Required work: Reproduce exactly the lines below, from the first through the one containing "PI = math.pi", and nothing more.

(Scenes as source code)

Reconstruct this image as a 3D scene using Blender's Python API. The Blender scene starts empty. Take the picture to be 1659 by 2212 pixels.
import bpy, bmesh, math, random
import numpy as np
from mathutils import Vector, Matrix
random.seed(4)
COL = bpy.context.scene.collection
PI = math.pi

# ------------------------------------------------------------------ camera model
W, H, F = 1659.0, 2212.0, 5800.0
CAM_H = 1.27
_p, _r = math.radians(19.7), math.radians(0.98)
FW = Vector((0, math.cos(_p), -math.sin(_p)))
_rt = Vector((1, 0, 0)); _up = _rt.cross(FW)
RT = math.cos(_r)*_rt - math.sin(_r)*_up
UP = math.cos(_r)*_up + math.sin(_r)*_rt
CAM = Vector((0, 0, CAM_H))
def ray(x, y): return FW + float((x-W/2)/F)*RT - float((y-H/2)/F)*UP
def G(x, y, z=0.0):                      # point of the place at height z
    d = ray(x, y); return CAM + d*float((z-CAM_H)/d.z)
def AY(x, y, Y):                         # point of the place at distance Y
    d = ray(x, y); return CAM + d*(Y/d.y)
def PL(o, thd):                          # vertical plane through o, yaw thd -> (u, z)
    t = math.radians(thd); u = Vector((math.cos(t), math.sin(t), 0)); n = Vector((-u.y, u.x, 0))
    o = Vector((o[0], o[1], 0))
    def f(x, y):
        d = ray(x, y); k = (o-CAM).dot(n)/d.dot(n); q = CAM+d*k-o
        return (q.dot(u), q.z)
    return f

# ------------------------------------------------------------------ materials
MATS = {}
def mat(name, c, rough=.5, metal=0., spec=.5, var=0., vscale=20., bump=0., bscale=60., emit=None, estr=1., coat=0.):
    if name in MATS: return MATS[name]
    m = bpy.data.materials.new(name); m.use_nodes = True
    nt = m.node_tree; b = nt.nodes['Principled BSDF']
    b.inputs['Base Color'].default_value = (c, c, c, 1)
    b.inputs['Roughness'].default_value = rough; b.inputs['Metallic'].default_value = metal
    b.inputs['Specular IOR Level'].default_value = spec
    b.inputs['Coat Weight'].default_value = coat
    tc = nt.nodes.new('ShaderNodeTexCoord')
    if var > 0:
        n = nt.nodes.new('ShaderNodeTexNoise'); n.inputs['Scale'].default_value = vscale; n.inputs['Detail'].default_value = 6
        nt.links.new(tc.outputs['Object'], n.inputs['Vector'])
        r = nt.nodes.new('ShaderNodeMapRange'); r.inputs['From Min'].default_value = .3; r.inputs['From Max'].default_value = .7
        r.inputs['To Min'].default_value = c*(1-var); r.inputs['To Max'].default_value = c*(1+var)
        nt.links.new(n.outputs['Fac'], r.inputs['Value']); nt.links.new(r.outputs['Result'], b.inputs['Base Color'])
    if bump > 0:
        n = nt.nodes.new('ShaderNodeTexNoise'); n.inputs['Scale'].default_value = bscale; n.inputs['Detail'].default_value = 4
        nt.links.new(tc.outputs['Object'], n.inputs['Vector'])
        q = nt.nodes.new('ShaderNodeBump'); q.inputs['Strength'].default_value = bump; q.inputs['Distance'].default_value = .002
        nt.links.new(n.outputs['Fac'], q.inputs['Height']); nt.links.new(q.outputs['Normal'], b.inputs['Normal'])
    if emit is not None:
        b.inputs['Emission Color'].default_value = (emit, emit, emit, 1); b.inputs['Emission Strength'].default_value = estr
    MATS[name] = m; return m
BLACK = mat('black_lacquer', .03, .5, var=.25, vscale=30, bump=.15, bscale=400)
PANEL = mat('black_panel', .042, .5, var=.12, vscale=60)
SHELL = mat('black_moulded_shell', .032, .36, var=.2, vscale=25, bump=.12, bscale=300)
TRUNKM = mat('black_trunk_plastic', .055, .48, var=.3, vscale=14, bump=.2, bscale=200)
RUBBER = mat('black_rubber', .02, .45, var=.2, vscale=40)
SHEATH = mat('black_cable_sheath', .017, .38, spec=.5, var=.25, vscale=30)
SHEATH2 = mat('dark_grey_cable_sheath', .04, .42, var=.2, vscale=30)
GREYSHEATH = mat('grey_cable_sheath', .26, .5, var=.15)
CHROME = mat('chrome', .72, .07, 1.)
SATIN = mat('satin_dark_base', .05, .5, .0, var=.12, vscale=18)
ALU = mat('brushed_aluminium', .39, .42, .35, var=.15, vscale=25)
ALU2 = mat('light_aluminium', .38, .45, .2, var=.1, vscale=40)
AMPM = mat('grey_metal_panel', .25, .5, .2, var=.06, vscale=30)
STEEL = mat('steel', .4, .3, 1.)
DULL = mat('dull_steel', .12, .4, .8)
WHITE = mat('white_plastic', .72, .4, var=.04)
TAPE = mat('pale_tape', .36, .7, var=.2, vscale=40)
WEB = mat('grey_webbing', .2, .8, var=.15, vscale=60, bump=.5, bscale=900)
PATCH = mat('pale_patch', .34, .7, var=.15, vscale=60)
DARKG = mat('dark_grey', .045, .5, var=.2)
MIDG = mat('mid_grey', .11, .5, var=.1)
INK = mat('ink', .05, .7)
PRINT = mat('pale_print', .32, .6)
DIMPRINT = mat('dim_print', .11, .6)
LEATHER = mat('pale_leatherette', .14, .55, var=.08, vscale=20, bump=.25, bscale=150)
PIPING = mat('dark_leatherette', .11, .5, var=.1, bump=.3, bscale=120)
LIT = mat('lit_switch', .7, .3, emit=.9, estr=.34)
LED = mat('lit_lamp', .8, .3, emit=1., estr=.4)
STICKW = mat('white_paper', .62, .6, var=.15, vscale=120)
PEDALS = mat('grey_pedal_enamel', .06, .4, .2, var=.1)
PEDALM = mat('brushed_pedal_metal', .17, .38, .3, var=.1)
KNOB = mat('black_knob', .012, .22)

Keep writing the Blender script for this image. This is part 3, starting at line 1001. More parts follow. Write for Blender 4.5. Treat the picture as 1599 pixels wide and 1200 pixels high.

Exercise answer:
Reconstruct this image as a 3D scene using Blender's Python API. The Blender scene starts empty. Take the picture to be 1659 by 2212 pixels.
import bpy, bmesh, math, random
import numpy as np
from mathutils import Vector, Matrix
random.seed(4)
COL = bpy.context.scene.collection
PI = math.pi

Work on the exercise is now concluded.